O governo Lula também se deu bem nas negociações da Alca. Num primeiro momento, externou posições pouco estratégicas, que denotavam antiamericanismo gratuito. Mas, depois, acabou encontrando um caminho de entendimento diplomático inteligente com os Estados Unidos.
A aprovação das duas reformas -tributária e da Previdência- foi uma demonstração de esperteza política. Mas esse ponto não merece aplauso. Lula descumpriu claramente suas promessas de campanha ao promover um novo aumento da carga tributária. Alterou a legislação da Cofins sob a justificativa de atender a uma velha reivindicação empresarial e aproveitou a mudança para elevar de forma brutal a incidência do imposto para alguns setores, principalmente o de serviços. A Cofins, mesmo com alterações feitas no Congresso para excluir alguns setores da nova tributação, deve render R$ 10 bilhões adicionais aos cofres públicos, um sacrifício a mais para o setor privado, com efeitos danosos para a atividade econômica.

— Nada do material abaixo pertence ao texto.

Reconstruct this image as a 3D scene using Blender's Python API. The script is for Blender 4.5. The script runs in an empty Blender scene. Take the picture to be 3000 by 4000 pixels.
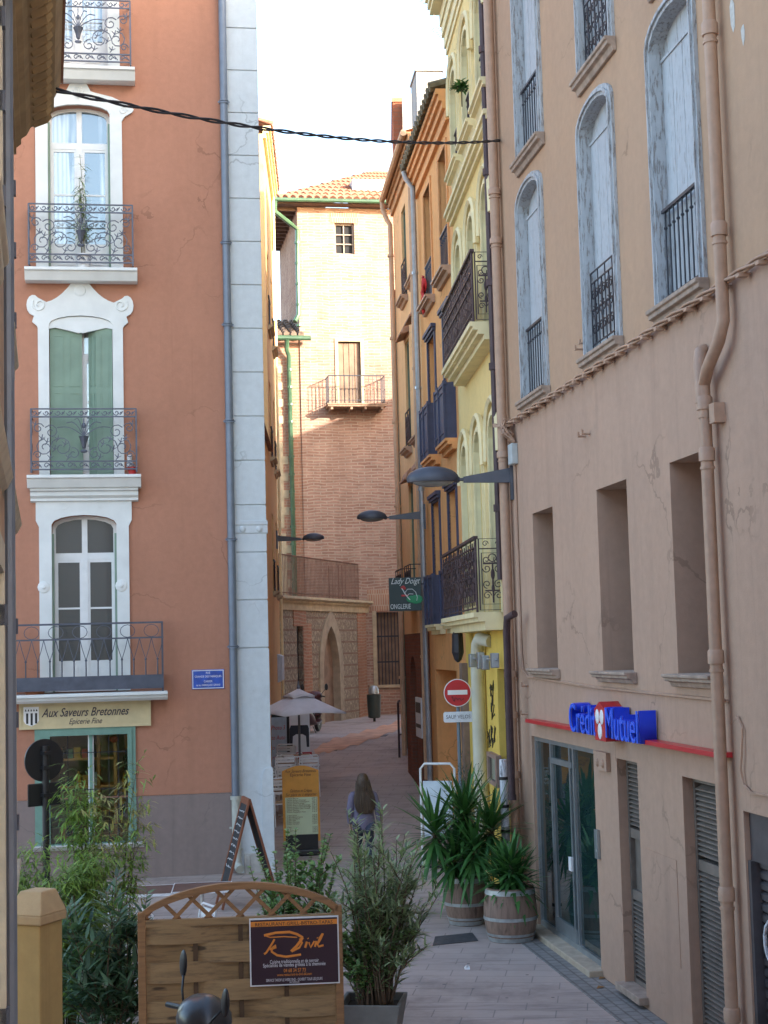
import bpy, math, random
from mathutils import Vector, Matrix, Euler
from mathutils.geometry import tessellate_polygon
rnd = random.Random(7)
SC = bpy.context.scene
COL = SC.collection
R = math.radians

# ---------------------------------------------------------------- camera model
FL, EYE = 6000.0, 3.7
PITCH, ROLL = math.atan(530 / FL), R(1.5)
_r0, _u0 = Vector((1, 0, 0)), Vector((0, -math.sin(PITCH), math.cos(PITCH)))
CF = Vector((0, math.cos(PITCH), math.sin(PITCH)))
CR = _r0 * math.cos(ROLL) - _u0 * math.sin(ROLL)
CU = _u0 * math.cos(ROLL) + _r0 * math.sin(ROLL)
def ray(px, py): return CF + CR * ((px - 1500) / FL) + CU * ((2000 - py) / FL)
def at(px, py, Y):
    d = ray(px, py); t = Y / d.y
    return Vector((d.x * t, Y, EYE + d.z * t))
GP = [(-60, 0), (20, 0), (26, .12), (30, .34), (36, .8), (42, 1.28), (54, 1.35), (400, 1.5)]
def gz(Y):
    for (a, b), (c, d) in zip(GP, GP[1:]):
        if Y <= c: return b + (d - b) * (Y - a) / (c - a)
    return 1.5

class Frame:
    """facade frame: local x to the right seen from outside, y into the wall, z up"""
    def __init__(s, X, Y, ang): s.o = Vector((X, Y, 0)); s.a = ang; s.x = Vector((math.cos(ang), math.sin(ang), 0)); s.y = Vector((-math.sin(ang), math.cos(ang), 0))
    def q(s, px, py, out=0.0):
        d = ray(px, py); o = s.o - s.y * out
        t = o.dot(s.y) / d.dot(s.y)
        return ((d * t - o).dot(s.x), EYE + d.z * t)
    def w(s, x, y, z): return s.o + s.x * x + s.y * y + Vector((0, 0, z))
    def thing(s, name, label, cat, group=None, x=0, y=0, z=0):
        return thing(name, label, cat, s.w(x, y, z), s.a, group)

# ---------------------------------------------------------------- objects
def props(o, label=None, cat=None, group=None, kind=None):
    if label: o['label'] = label
    if cat: o['category'] = cat
    if group: o['group'] = group
    if kind: o['kind'] = kind
    return o
def thing(name, label, cat, loc=(0, 0, 0), rz=0, group=None):
    o = bpy.data.objects.new(name, None); o.empty_display_size = .2
    COL.objects.link(o); o.location = loc; o.rotation_euler = (0, 0, rz)
    return props(o, label, cat, group)
def copy_tree(o, parent=None):
    c = o.copy(); COL.objects.link(c)
    if parent: c.parent = parent
    for ch in o.children: copy_tree(ch, c)
    return c

class MB:
    def __init__(s): s.v = []; s.f = []; s.m = []; s.mi = 0
    def add(s, vs, fs):
        b = len(s.v); s.v += [tuple(v) for v in vs]
        for f in fs: s.f.append([i + b for i in f]); s.m.append(s.mi)
        return s
    def box(s, x0, x1, y0, y1, z0, z1):
        return s.add([(x0,y0,z0),(x1,y0,z0),(x1,y1,z0),(x0,y1,z0),(x0,y0,z1),(x1,y0,z1),(x1,y1,z1),(x0,y1,z1)],
            [(0,3,2,1),(4,5,6,7),(0,1,5,4),(1,2,6,5),(2,3,7,6),(3,0,4,7)])
    def hexa(s, a, b):
        """two quads (4 points each) joined into a solid"""
        return s.add(list(a) + list(b), [(0,3,2,1),(4,5,6,7),(0,1,5,4),(1,2,6,5),(2,3,7,6),(3,0,4,7)])
    def prism(s, pts, y0, y1):
        """polygon in x,z pushed from y0 to y1"""
        n = len(pts); vs = [(x, y0, z) for x, z in pts] + [(x, y1, z) for x, z in pts]
        fs = [(i, (i+1) % n, (i+1) % n + n, i + n) for i in range(n)]
        tri = tessellate_polygon([[Vector((x, z, 0)) for x, z in pts]])
        for t in tri: fs.append(tuple(t)); fs.append(tuple(i + n for i in reversed(t)))
        return s.add(vs, fs)
    def slab(s, pts, z0, z1):
        """polygon in x,y pushed from z0 to z1"""
        n = len(pts); vs = [(x, y, z0) for x, y in pts] + [(x, y, z1) for x, y in pts]
        fs = [(i, (i+1) % n, (i+1) % n + n, i + n) for i in range(n)] + [tuple(range(n-1, -1, -1)), tuple(range(n, 2*n))]
        return s.add(vs, fs)
    def profile(s, prof, x0, x1):
        """profile in (y,z) swept along x"""
        n = len(prof); vs = [(x0, y, z) for y, z in prof] + [(x1, y, z) for y, z in prof]
        fs = [(i, (i+1) % n, (i+1) % n + n, i + n) for i in range(n)] + [tuple(range(n-1, -1, -1)), tuple(range(n, 2*n))]
        return s.add(vs, fs)
    def tube(s, pts, r, n=6, closed=False):
        pts = [Vector(p) for p in pts]; k = len(pts)
        if k < 2: return s
        rs = r if isinstance(r, (list, tuple)) else [r] * k
        vs = []; prev = None
        for i, p in enumerate(pts):
            a = pts[i-1] if i or closed else p; b = pts[(i+1) % k] if i < k-1 or closed else p
            t = (b - a)
            if t.length < 1e-9: t = Vector((0, 0, 1))
            t.normalize()
            if prev is None:
                h = Vector((0, 0, 1)) if abs(t.z) < .9 else Vector((1, 0, 0))
                nx = t.cross(h).normalized()
            else:
                nx = (prev - t * prev.dot(t))
                nx = nx.normalized() if nx.length > 1e-6 else t.orthogonal().normalized()
            prev = nx; ny = t.cross(nx)
            for j in range(n):
                an = 2 * math.pi * (j + .5) / n
                vs.append(p + (nx * math.cos(an) + ny * math.sin(an)) * rs[i])
        fs = []
        for i in range(k if closed else k-1):
            for j in range(n):
                a = i*n + j; b = i*n + (j+1) % n; c = ((i+1) % k)*n
                fs.append((a, b, c + (j+1) % n, c + j))
        if not closed: fs += [tuple(range(n-1, -1, -1)), tuple(range((k-1)*n, k*n))]
        return s.add(vs, fs)
    def lathe(s, prof, n=16, c=(0, 0, 0)):
        k = len(prof); vs = []
        for r, z in prof:
            for j in range(n):
                a = 2*math.pi*j/n; vs.append((c[0] + r*math.cos(a), c[1] + r*math.sin(a), c[2] + z))
        fs = []
        for i in range(k-1):
            for j in range(n): fs.append((i*n+j, i*n+(j+1) % n, (i+1)*n+(j+1) % n, (i+1)*n+j))
        fs += [tuple(range(n-1, -1, -1)), tuple(range((k-1)*n, k*n))]
        return s.add(vs, fs)
    def ball(s, c, r, n=10, m=7):
        rx, ry, rz = r if isinstance(r, (tuple, list)) else (r, r, r)
        vs = []; fs = []
        for i in range(m+1):
            t = math.pi*i/m
            for j in range(n):
                a = 2*math.pi*j/n
                vs.append((c[0]+rx*math.sin(t)*math.cos(a), c[1]+ry*math.sin(t)*math.sin(a), c[2]-rz*math.cos(t)))
        for i in range(m):
            for j in range(n): fs.append((i*n+j, i*n+(j+1) % n, (i+1)*n+(j+1) % n, (i+1)*n+j))
        return s.add(vs, fs)
    def xf(s, M, start=0):
        for i in range(start, len(s.v)): s.v[i] = tuple(M @ Vector(s.v[i]))
        return s
    def build(s, name, mat, parent=None, smooth=False, loc=None, rot=None, flip=True, bevel=0):
        me = bpy.data.meshes.new(name); me.from_pydata(s.v, [], s.f); me.update()
        mats = mat if isinstance(mat, (list, tuple)) else [mat]
        for m in mats: me.materials.append(m)
        if len(mats) > 1: me.polygons.foreach_set('material_index', s.m)
        if flip:
            import bmesh
            bm = bmesh.new(); bm.from_mesh(me)
            bmesh.ops.recalc_face_normals(bm, faces=bm.faces)
            bm.to_mesh(me); bm.free()
        if smooth:
            me.polygons.foreach_set('use_smooth', [True] * len(me.polygons))
            if smooth != 'all': me.set_sharp_from_angle(angle=R(40))
        o = bpy.data.objects.new(name, me); COL.objects.link(o)
        if parent: o.parent = parent
        if loc is not None: o.location = loc
        if rot is not None: o.rotation_euler = rot
        if bevel:
            b = o.modifiers.new('bevel', 'BEVEL'); b.width = bevel; b.segments = 2; b.limit_method = 'ANGLE'; b.angle_limit = R(50)
        return o

def text(name, body, size, mat, parent, loc, rot=(R(90), 0, 0), ext=.003, shear=0, bold=0, sx=1, align='CENTER', spacing=1.0):
    c = bpy.data.curves.new(name, 'FONT'); c.body = body; c.size = size; c.extrude = ext; c.shear = shear
    c.offset = bold; c.align_x = align; c.align_y = 'CENTER'; c.space_character = spacing; c.resolution_u = 3
    t = bpy.data.objects.new(name, c); COL.objects.link(t); bpy.context.view_layer.update()
    me = bpy.data.meshes.new_from_object(t.evaluated_get(bpy.context.evaluated_depsgraph_get()))
    COL.objects.unlink(t); bpy.data.objects.remove(t); bpy.data.curves.remove(c)
    me.materials.clear(); me.materials.append(mat); me.name = name
    o = bpy.data.objects.new(name, me); COL.objects.link(o); o.parent = parent
    o.location = loc; o.rotation_euler = rot; o.scale = (sx, 1, 1)
    return o

def wall(mb, outer, holes, depth=.3, y=0.0):
    """flat wall polygon (x,z) at y with holes, plus reveals of the given depth; holes: list of loops or (loop, depth)"""
    loops = [outer]; deps = [None]
    for h in holes:
        if isinstance(h, tuple) and isinstance(h[1], (int, float)) and isinstance(h[0], list): loops.append(h[0]); deps.append(h[1])
        else: loops.append(h); deps.append(depth)
    flat = [p for l in loops for p in l]
    tri = tessellate_polygon([[Vector((x, z, 0)) for x, z in l] for l in loops])
    mb.add([(x, y, z) for x, z in flat], [tuple(t) for t in tri])
    for l, d in zip(loops[1:], deps[1:]):
        n = len(l)
        mb.add([(x, y, z) for x, z in l] + [(x, y + d, z) for x, z in l], [(i, (i+1) % n, (i+1) % n + n, i + n) for i in range(n)])
    return mb
def rect(x0, x1, z0, z1): return [(x0, z0), (x1, z0), (x1, z1), (x0, z1)]
def arch(x0, x1, z0, z1, rise, n=8, pointed=False):
    """opening whose top z1 is reached in the middle, springing at z1-rise"""
    pts = [(x0, z0), (x1, z0)]; c = (x0+x1)/2; w = (x1-x0)/2
    for i in range(n+1):
        a = math.pi*i/n
        if pointed:
            u = math.cos(a); zz = z1 - rise + rise*math.sqrt(max(0, 1-abs(u)**1.35)) if abs(u) < 1 else z1-rise
            zz = z1-rise+rise*(.75*math.sqrt(max(0, 1-u*u))+.25*(1-abs(u)))
            pts.append((c + w*u, zz))
        else: pts.append((c + w*math.cos(a), z1 - rise + rise*math.sin(a)))
    return pts
def grow(loop, d):
    c = sum(p[0] for p in loop)/len(loop); cz = sum(p[1] for p in loop)/len(loop)
    w = max(abs(p[0]-c) for p in loop); h = max(abs(p[1]-cz) for p in loop)
    return [(c+(x-c)*(w+d)/w, cz+(z-cz)*(h+d)/h) for x, z in loop]
def ring(mb, outer, inner, y0, y1):
    """solid frame between two loops of equal count"""
    n = len(outer)
    vs = [(x, y0, z) for x, z in outer] + [(x, y0, z) for x, z in inner] + [(x, y1, z) for x, z in outer] + [(x, y1, z) for x, z in inner]
    fs = []
    for i in range(n):
        j = (i+1) % n
        fs += [(i, j, j+n, i+n), (i+2*n, i+3*n, j+3*n, j+2*n), (i, i+2*n, j+2*n, j), (i+n, j+n, j+3*n, i+3*n)]
    return mb.add(vs, fs)
def scroll(cx, cz, r, a0, turns, n=14, k=.25):
    """spiral from outer radius r inwards"""
    return [(cx + r*(1-(1-k)*i/n)*math.cos(a0+turns*2*math.pi*i/n), cz + r*(1-(1-k)*i/n)*math.sin(a0+turns*2*math.pi*i/n)) for i in range(n+1)]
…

Em 2004, Lula terá a chance de mostrar ao país que sacrifícios como esse não foram em vão. Feito o esforço do ajuste e retomado o equilíbrio da economia, precisamos passar à fase do crescimento. A meta de 3,5% para o próximo ano é tímida, e não podemos nos contentar com ela. Temos de pensar em pelo menos 4,5% ou 5%, porque gerar emprego é fundamental para a estabilidade da sociedade brasileira.
Que 2003, o ano do sufoco, tenha nos levado ao ponto de partida para um novo ciclo. Essa é a esperança.


Benjamin Steinbruch, 50, empresário, é diretor-presidente da Companhia Siderúrgica Nacional e presidente do conselho de administração da empresa.